Mengaku salah satu orang yang anti dengan kebijakan pemilihan langsung, Ali blak-blakan membeberkan alasannya.
“Ketegangan sosial semakin tinggi dan itu kita lihat di setiap Pilkada. Pasti ada saja konflik, bentrok, akibat ketegangan sosial yang muncul,” sebutnya.
Dikatakan Ali, sajian di masyarakat itu sejatinya merupakan tontonan yang seharusnya dilakukan para elite politik.
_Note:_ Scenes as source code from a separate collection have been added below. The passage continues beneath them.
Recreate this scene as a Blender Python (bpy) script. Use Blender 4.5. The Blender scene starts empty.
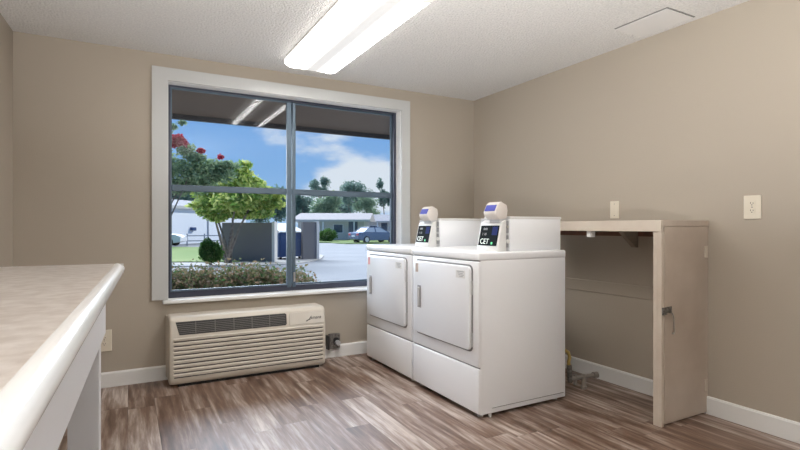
import bpy, bmesh, math, random
from mathutils import Vector, Matrix, noise
C = bpy.context.scene.collection
PI = math.pi
rnd = random.Random(7)

# ------------------------------------------------------------------ materials
def mat(name, col=(.8, .8, .8), rough=.5, metal=0., spec=.5, bump=None, vary=None, emit=None):
    """bump=(scale, strength, detail); vary=(scale, second colour)"""
    m = bpy.data.materials.new(name); m.use_nodes = True
    nt = m.node_tree; N = nt.nodes; L = nt.links
    b = N['Principled BSDF']
    b.inputs['Base Color'].default_value = (*col, 1)
    b.inputs['Roughness'].default_value = rough
    b.inputs['Metallic'].default_value = metal
    b.inputs['Specular IOR Level'].default_value = spec
    tc = N.new('ShaderNodeTexCoord')
    if vary:
        n = N.new('ShaderNodeTexNoise'); n.inputs['Scale'].default_value = vary[0]; n.inputs['Detail'].default_value = 4
        L.new(tc.outputs['Object'], n.inputs['Vector'])
        r = N.new('ShaderNodeMapRange'); r.inputs[1].default_value = .35; r.inputs[2].default_value = .65
        L.new(n.outputs['Fac'], r.inputs[0])
        mx = N.new('ShaderNodeMix'); mx.data_type = 'RGBA'
        mx.inputs[6].default_value = (*col, 1); mx.inputs[7].default_value = (*vary[1], 1)
        L.new(r.outputs[0], mx.inputs[0]); L.new(mx.outputs[2], b.inputs['Base Color'])
    if bump:
        n = N.new('ShaderNodeTexNoise'); n.inputs['Scale'].default_value = bump[0]; n.inputs['Detail'].default_value = bump[2]
        L.new(tc.outputs['Object'], n.inputs['Vector'])
        bp = N.new('ShaderNodeBump'); bp.inputs['Strength'].default_value = bump[1]; bp.inputs['Distance'].default_value = .01
        L.new(n.outputs['Fac'], bp.inputs['Height']); L.new(bp.outputs[0], b.inputs['Normal'])
    if emit:
        b.inputs['Emission Color'].default_value = (*emit[0], 1); b.inputs['Emission Strength'].default_value = emit[1]
    return m

def leaf_mat(name, c1, c2, rough=.6):
    m = bpy.data.materials.new(name); m.use_nodes = True
    nt = m.node_tree; N = nt.nodes; L = nt.links; b = N['Principled BSDF']
    g = N.new('ShaderNodeNewGeometry')
    mx = N.new('ShaderNodeMix'); mx.data_type = 'RGBA'
    mx.inputs[6].default_value = (*c1, 1); mx.inputs[7].default_value = (*c2, 1)
    L.new(g.outputs['Random Per Island'], mx.inputs[0]); L.new(mx.outputs[2], b.inputs['Base Color'])
    b.inputs['Roughness'].default_value = rough; b.inputs['Specular IOR Level'].default_value = .3
    t = N.new('ShaderNodeBsdfTranslucent'); L.new(mx.outputs[2], t.inputs['Color'])
    ms = N.new('ShaderNodeMixShader'); ms.inputs[0].default_value = .35
    L.new(b.outputs[0], ms.inputs[1]); L.new(t.outputs[0], ms.inputs[2])
    L.new(ms.outputs[0], N['Material Output'].inputs['Surface'])
    return m

def floor_mat():
    m = bpy.data.materials.new('vinyl_planks'); m.use_nodes = True
    nt = m.node_tree; N = nt.nodes; L = nt.links; b = N['Principled BSDF']
    tc = N.new('ShaderNodeTexCoord'); sp = N.new('ShaderNodeSeparateXYZ'); L.new(tc.outputs['Object'], sp.inputs[0])
    def M(op, a, bb=None):
        n = N.new('ShaderNodeMath'); n.operation = op
        for i, v in enumerate((a, bb)):
            if v is None: continue
            if isinstance(v, (int, float)): n.inputs[i].default_value = v
            else: L.new(v, n.inputs[i])
        return n.outputs[0]
    W, LN = .152, .93
    xs = M('DIVIDE', sp.outputs[0], W); ix = M('FLOOR', xs); fx = M('FRACT', xs)
    wn = N.new('ShaderNodeTexWhiteNoise'); wn.noise_dimensions = '1D'; L.new(ix, wn.inputs['W'])
    ys = M('ADD', M('DIVIDE', sp.outputs[1], LN), M('MULTIPLY', wn.outputs['Value'], 7.3)); iy = M('FLOOR', ys); fy = M('FRACT', ys)
    cb = N.new('ShaderNodeCombineXYZ'); L.new(ix, cb.inputs[0]); L.new(iy, cb.inputs[1])
    w2 = N.new('ShaderNodeTexWhiteNoise'); w2.noise_dimensions = '3D'; L.new(cb.outputs[0], w2.inputs['Vector'])
    # grain coordinates stretched along the plank, shifted per plank
    cg = N.new('ShaderNodeCombineXYZ')
    L.new(M('MULTIPLY', sp.outputs[0], 28), cg.inputs[0]); L.new(M('MULTIPLY', sp.outputs[1], 2.2), cg.inputs[1])
    L.new(M('MULTIPLY', w2.outputs['Value'], 37), cg.inputs[2])
    g1 = N.new('ShaderNodeTexNoise'); g1.inputs['Scale'].default_value = 1; g1.inputs['Detail'].default_value = 7; g1.inputs['Roughness'].default_value = .62
    g1.inputs['Distortion'].default_value = .2; L.new(cg.outputs[0], g1.inputs['Vector'])
    cg2 = N.new('ShaderNodeCombineXYZ')
    L.new(M('MULTIPLY', sp.outputs[0], 8), cg2.inputs[0]); L.new(M('MULTIPLY', sp.outputs[1], 1.3), cg2.inputs[1])
    L.new(M('MULTIPLY', w2.outputs['Value'], 91), cg2.inputs[2])
    g2 = N.new('ShaderNodeTexNoise'); g2.inputs['Scale'].default_value = 1; g2.inputs['Detail'].default_value = 3; L.new(cg2.outputs[0], g2.inputs['Vector'])
    t = M('ADD', M('ADD', M('SUBTRACT', M('MULTIPLY', g1.outputs['Fac'], .84), -.005), M('MULTIPLY', g2.outputs['Fac'], .48)), M('ADD', M('MULTIPLY', w2.outputs['Value'], .12), .04))
    cr = N.new('ShaderNodeValToRGB'); L.new(t, cr.inputs[0])
    e = cr.color_ramp.elements
    e[0].position = .50; e[0].color = (.045, .024, .016, 1)
    e[1].position = .96; e[1].color = (.52, .44, .39, 1)
    for p, c in ((.62, (.10, .052, .032, 1)), (.735, (.175, .105, .072, 1)), (.84, (.30, .225, .185, 1))):
        k = e.new(p); k.color = c
    # seams
    sx = M('MINIMUM', fx, M('SUBTRACT', 1, fx)); sy = M('MINIMUM', fy, M('SUBTRACT', 1, fy))
    seam = M('MINIMUM', M('DIVIDE', sx, .014), M('DIVIDE', sy, .0028)); seam = M('MINIMUM', seam, 1)
    mx = N.new('ShaderNodeMix'); mx.data_type = 'RGBA'; mx.inputs[6].default_value = (.05, .03, .022, 1)
    L.new(M('ADD', M('MULTIPLY', seam, .55), .45), mx.inputs[0]); L.new(cr.outputs[0], mx.inputs[7]); L.new(mx.outputs[2], b.inputs['Base Color'])
    bp = N.new('ShaderNodeBump'); bp.inputs['Strength'].default_value = .25; bp.inputs['Distance'].default_value = .003
    L.new(M('ADD', seam, M('MULTIPLY', g1.outputs['Fac'], .6)), bp.inputs['Height']); L.new(bp.outputs[0], b.inputs['Normal'])
    b.inputs['Roughness'].default_value = .44; b.inputs['Specular IOR Level'].default_value = .9
    return m

def glass_mat():
    m = bpy.data.materials.new('pane_glass'); m.use_nodes = True
    nt = m.node_tree; N = nt.nodes; L = nt.links; N.remove(N['Principled BSDF'])
    tr = N.new('ShaderNodeBsdfTransparent'); tr.inputs[0].default_value = (.93, .965, .98, 1)
    gl = N.new('ShaderNodeBsdfGlossy'); gl.inputs['Roughness'].default_value = .02
    fr = N.new('ShaderNodeFresnel'); fr.inputs[0].default_value = 1.45
    k = N.new('ShaderNodeMath'); k.operation = 'MULTIPLY'; k.inputs[1].default_value = .3; L.new(fr.outputs[0], k.inputs[0])
    ms = N.new('ShaderNodeMixShader'); L.new(k.outputs[0], ms.inputs[0]); L.new(tr.outputs[0], ms.inputs[1]); L.new(gl.outputs[0], ms.inputs[2])
    L.new(ms.outputs[0], N['Material Output'].inputs['Surface']); return m

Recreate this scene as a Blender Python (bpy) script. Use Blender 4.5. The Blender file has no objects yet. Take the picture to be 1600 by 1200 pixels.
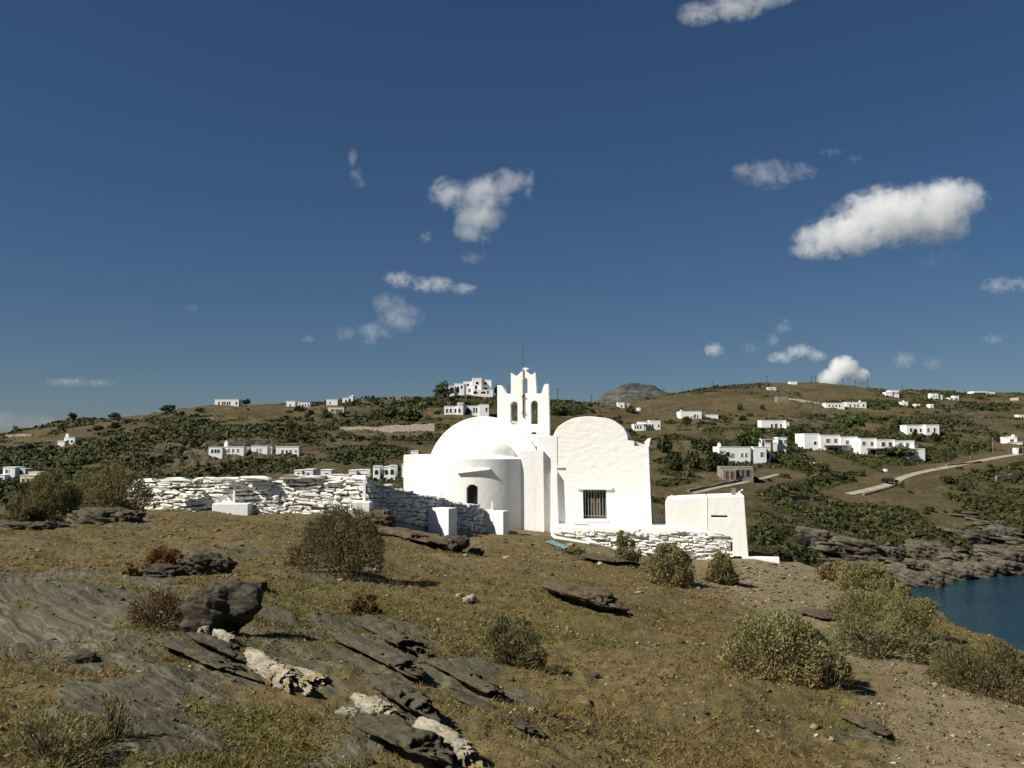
import bpy, bmesh, math, random
import numpy as np
from mathutils import Vector, Matrix, geometry

# ------------------------------------------------------------------ camera, sky, sun, exposure
S = bpy.context.scene
COL = S.collection
EYE = 22.4                      # eye height above the sea (sea level is z = 0)
F = 1443.0                      # focal length in photograph pixels
TH = math.atan(100.0 / F)       # camera tilts up by this angle
CT, ST = math.cos(TH), math.sin(TH)

cam = bpy.data.cameras.new('camera')
cam.sensor_width = 36.0
cam.lens = 36.0 * F / 1600.0
cam.clip_start = 0.1
cam.clip_end = 60000.0
camo = bpy.data.objects.new('camera', cam)
camo.location = (0, 0, EYE)
camo.rotation_euler = (math.pi / 2 + TH, 0, 0)
COL.objects.link(camo)
S.camera = camo

SUN_EL = math.radians(43.0)
SUN_H = (-0.90, -0.436)         # horizontal direction towards the sun: behind the left shoulder
world = bpy.data.worlds.new('World')
S.world = world
world.use_nodes = True
wt = world.node_tree
bg = wt.nodes['Background']
sky = wt.nodes.new('ShaderNodeTexSky')
sky.sky_type = 'NISHITA'
sky.sun_disc = False
sky.sun_elevation = SUN_EL
sky.sun_rotation = math.atan2(SUN_H[0], SUN_H[1])
sky.altitude = 180.0
sky.air_density = 0.89
sky.dust_density = 0.26
sky.ozone_density = 8.2
hs = wt.nodes.new('ShaderNodeHueSaturation')
hs.inputs['Saturation'].default_value = 1.11
hs.inputs['Hue'].default_value = 0.503
hs.inputs['Value'].default_value = 0.84
wt.links.new(sky.outputs[0], hs.inputs['Color'])
gm = wt.nodes.new('ShaderNodeGamma')
gm.inputs[1].default_value = 0.82
wt.links.new(hs.outputs[0], gm.inputs[0])
wt.links.new(gm.outputs[0], bg.inputs['Color'])
bg.inputs['Strength'].default_value = 0.05

sun = bpy.data.lights.new('sun', 'SUN')
sun.energy = 5.0
sun.angle = math.radians(0.5)
sun.color = (1.0, 0.945, 0.83)
suno = bpy.data.objects.new('sun', sun)
sd = Vector((SUN_H[0] * math.cos(SUN_EL), SUN_H[1] * math.cos(SUN_EL), math.sin(SUN_EL)))
suno.rotation_euler = sd.to_track_quat('Z', 'Y').to_euler()
suno.location = (-30, -20, 80)
COL.objects.link(suno)

S.view_settings.view_transform = 'Standard'
S.view_settings.look = 'None'
S.view_settings.gamma = 1.0
S.view_settings.use_curve_mapping = False
S.view_settings.exposure = 0.52
S.cycles.max_bounces = 8
S.cycles.diffuse_bounces = 3
S.cycles.glossy_bounces = 2
S.cycles.transparent_max_bounces = 8
S.cycles.volume_bounces = 6
S.cycles.volume_step_rate = 0.5
S.cycles.use_denoising = True
S.cycles.denoiser = 'OPENIMAGEDENOISE'
S.cycles.sample_clamp_indirect = 4.0

RNG = random.Random(7)
NR = np.random.default_rng(11)


# ------------------------------------------------------------------ helpers: view rays, noise, meshes, nodes
def T_of(py):
    v = (600.0 - np.asarray(py, float)) / F
    return (ST + v * CT) / (CT - v * ST)        # height change per metre of depth


def ray(px, py):
    u = (px - 800.0) / F
    v = (600.0 - py) / F
    y = CT - v * ST
    return u / y, (ST + v * CT) / y


def pt(px, py, Y):
    a, b = ray(px, py)
    return Vector((a * Y, Y, EYE + b * Y))


def H32(a, b, c, s):
    x = (a.astype(np.uint32) * np.uint32(374761393) + b.astype(np.uint32) * np.uint32(668265263)
         + c.astype(np.uint32) * np.uint32(2147483647 - 1013) + np.uint32((s * 144665 + 77) & 0xffffffff))
    x = (x ^ (x >> np.uint32(13))) * np.uint32(1274126177)
    x = (x ^ (x >> np.uint32(16))) * np.uint32(2246822519)
    x = x ^ (x >> np.uint32(13))
    return x.astype(np.float64) / 4294967295.0


def vnoise(x, y, z=0.0, s=0):
    x, y, z = np.broadcast_arrays(np.asarray(x, float), np.asarray(y, float), np.asarray(z, float))
    xi, yi, zi = np.floor(x).astype(np.int64), np.floor(y).astype(np.int64), np.floor(z).astype(np.int64)
    fx, fy, fz = x - xi, y - yi, z - zi
    fx, fy, fz = [t * t * (3 - 2 * t) for t in (fx, fy, fz)]
    r = 0.0
    for dx in (0, 1):
        for dy in (0, 1):
            for dz in (0, 1):
                w = (fx if dx else 1 - fx) * (fy if dy else 1 - fy) * (fz if dz else 1 - fz)
                r = r + w * H32(xi + dx, yi + dy, zi + dz, s)
    return r * 2 - 1


def fbm(x, y, z=0.0, s=0, o=4, g=0.5):
    r, a, k = 0.0, 1.0, 1.0
    for i in range(o):
        r = r + a * vnoise(np.asarray(x) * k, np.asarray(y) * k, np.asarray(z) * k, s + 17 * i)
        a *= g
        k *= 2.03
    return r


def sstep(a, b, x):
    t = np.clip((np.asarray(x, float) - a) / (b - a), 0, 1)
    return t * t * (3 - 2 * t)


def mesh_np(name, V, Fa, mats=(), smooth=False, mi=None):
    me = bpy.data.meshes.new(name)
    V = np.asarray(V, np.float32).reshape(-1, 3)
    if isinstance(Fa, np.ndarray):
        n, k = Fa.shape
        me.vertices.add(len(V))
        me.vertices.foreach_set('co', V.ravel())
        me.loops.add(n * k)
        me.loops.foreach_set('vertex_index', Fa.astype(np.int32).ravel())
        me.polygons.add(n)
        me.polygons.foreach_set('loop_start', (np.arange(n) * k).astype(np.int32))
        me.polygons.foreach_set('loop_total', np.full(n, k, np.int32))
        me.update(calc_edges=True)
    else:
        me.from_pydata([tuple(map(float, v)) for v in V], [], Fa)
        me.update()
    for m in mats:
        me.materials.append(m)
    if mi is not None:
        me.polygons.foreach_set('material_index', np.asarray(mi, np.int32))
    if smooth:
        me.polygons.foreach_set('use_smooth', np.ones(len(me.polygons), bool))
    return me


def link(name, me, parent=None, loc=None, rot=None, scale=None):
    o = bpy.data.objects.new(name, me)
    COL.objects.link(o)
    if parent is not None:
        o.parent = parent
    if loc is not None:
        o.location = loc
    if rot is not None:
        o.rotation_euler = rot
    if scale is not None:
        o.scale = scale
    return o


def tag(o, label=None, cat=None, group=None, kind=None):
    if label:
        o['label'] = label
    if cat:
        o['category'] = cat
    if group:
        o['group'] = group
    if kind:
        o['kind'] = kind
    return o


def empty(name, loc, label, cat, group=None, rz=0.0):
    o = bpy.data.objects.new(name, None)
    o.empty_display_size = 0.2
    COL.objects.link(o)
    o.location = loc
    o.rotation_euler = (0, 0, rz)
    return tag(o, label, cat, group)


def set_attr(me, name, vals):
    a = me.attributes.new(name, 'FLOAT', 'POINT')
    a.data.foreach_set('value', np.asarray(vals, np.float32).ravel())


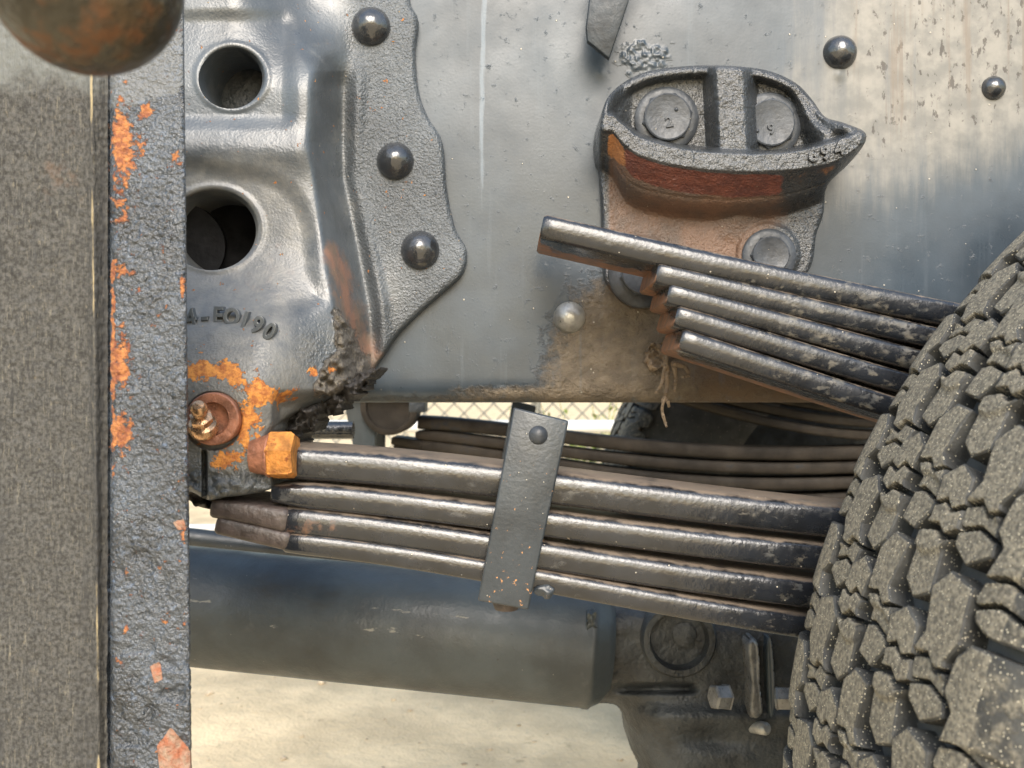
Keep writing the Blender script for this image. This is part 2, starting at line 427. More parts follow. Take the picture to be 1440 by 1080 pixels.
M_face = material('bumper_face', (.05, .049, .046), .75, spec=.3, var=(420, .4), bumps=[(300, .0012, (1, 1, .16)), (700, .0006, (1, 1, .5))],
    layers=[dict(color=(.21, .195, .155), color2=(.11, .105, .09), scale=560, stretch=(1, 1, .14), nw=2.8, lo=.12, hi=.6, rough=.9, amt=.7),
            dict(color=(.03, .03, .03), scale=420, stretch=(1, 1, .14), nw=2.6, lo=.1, hi=.45, rough=.8, amt=.75), dict(color=(.035, .036, .038), scale=45, stretch=(1, 1, .05), nw=2.8, lo=.02, hi=.5, rough=.5, amt=.8), dict(color=(.24, .21, .15), scale=300, stretch=(1, 1, .4), nw=2.6, lo=.25, hi=.6, amt=.5), dict(color=(.035, .035, .035), scale=45, stretch=(1, 1, .25), nw=2, lo=.1, hi=.6, rough=.8, amt=.5),
            dict(attr='smooth', color=(.15, .16, .155), scale=40, nw=.9, lo=.35, hi=.75, rough=.5, amt=.8),
            dict(attr='rust', color=(.20, .12, .075), scale=50, nw=1.4, lo=.35, hi=.8, amt=.7),
            dict(attr='line', color=(.44, .36, .21), scale=140, stretch=(1, 1, .15), nw=1.6, lo=.45, hi=.75, amt=.75)])
M_orange = material('rust_orange', (.40, .165, .035), .75, var=(120, .3), bumps=[(300, .0015), (90, .001)], layers=[dict(color=(.22, .07, .02), scale=110, nw=2.4, lo=.1, hi=.4), dict(color=(.60, .34, .10), scale=90, nw=2, lo=.3, hi=.5, amt=.7)])
M_pin = material('rust_pink', (.26, .115, .07), .5, var=(90, .3), metallic=.2, bumps=[(260, .0012)], layers=[dict(color=(.07, .045, .035), scale=160, nw=2.2, lo=.3, hi=.5), dict(color=(.5, .33, .2), scale=190, nw=2.2, lo=.45, hi=.6)])
M_brass = material('nipple_bronze', (.42, .26, .15), .25, metallic=.8, var=(150, .35), bumps=[(200, .0006)], layers=[dict(color=(.05, .03, .02), scale=180, nw=2, lo=.3, hi=.5)])
M_grime = material('black_mud', (.035, .032, .03), .6, var=(120, .4), bumps=[(300, .004), (90, .005)], layers=[dict(color=(.13, .12, .105), scale=160, nw=2, lo=.25, hi=.5)])
M_ball = material('ball_rust', (.035, .032, .024), .3, metallic=.3, var=(22, .4), bumps=[(80, .003)],
    layers=[dict(color=(.075, .05, .026), scale=50, nw=2.6, lo=.0, hi=.35, rough=.5), dict(color=(.14, .062, .026), scale=42, nw=3, lo=.08, hi=.5, rough=.6), dict(color=(.24, .22, .15), scale=90, nw=2.4, lo=.3, hi=.6, rough=.4, amt=.6)])
M_rub = material('tyre_rubber', (.045, .046, .044), .62, spec=.4, var=(40, .25), bumps=[(500, .0006)],
    layers=[dict(attr='top', color=(.29, .265, .205), color2=(.115, .108, .09), scale=110, cscale=380, nw=2.0, lo=.25, hi=.75, rough=.9, bump=.0014, bscale=650),
            dict(color=(.12, .12, .11), scale=40, nw=1.6, lo=.1, hi=.6, rough=.85, amt=.6)],
    specks=(700, .38, (.74, .68, .52), .24))
M_side = material('tyre_sidewall', (.075, .077, .075), .6, spec=.4, var=(25, .2), bumps=[(300, .0006)], layers=[dict(color=(.17, .165, .145), scale=30, nw=1.8, lo=.1, hi=.6, rough=.85, amt=.7)], specks=(260, .2, (.5, .46, .36), .10))
M_ground = material('dirt_ground', (.60, .475, .30), .95, spec=.2, var=(5, .14), bumps=[(30, .006), (120, .003)],
    layers=[dict(color=(.23, .175, .105), scale=14, nw=2.2, lo=.25, hi=.55, amt=.6), dict(color=(.48, .41, .29), scale=45, nw=2.4, lo=.3, hi=.5, amt=.6)])
M_peb = material('pebble_stone', (.38, .31, .22), .9, var=(8, .35), bumps=[(80, .003)])
M_wire = material('fence_wire', (.20, .20, .18), .4, metallic=.4, var=(20, .1))
M_leafy = material('weed_green', (.13, .17, .025), .7, var=(6, .4))
M_pipe = material('pale_pipe', (.62, .62, .60), .5, var=(10, .1))
M_mudroot = material('dry_strand', (.17, .13, .09), .9, var=(90, .3), bumps=[(300, .001)])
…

“Tapi turun sampai level masyarakat. Walaupun di atas namakan demokrasi, tapi dalam perspektif saya Pilkada tidak bisa dibilang demokratis, itu hanya proses prosedural saja,” ucapnya.
Kata Ali, jika melihat lebih jauh pada Pilkada yang berlangsung beberapa tahun terkahir, maka yang berkembang hanyalah kartelisasi Partai.
“Lihat yang terjadi di Sulsel, Partai semua diborong oleh satu orang. Di Maros semua Partai diborong satu orang. Artinya, dalam demokrasi yang seperti itu sebenarnya opsi politik tidak diberikan kepada masyarakat,” cetusnya.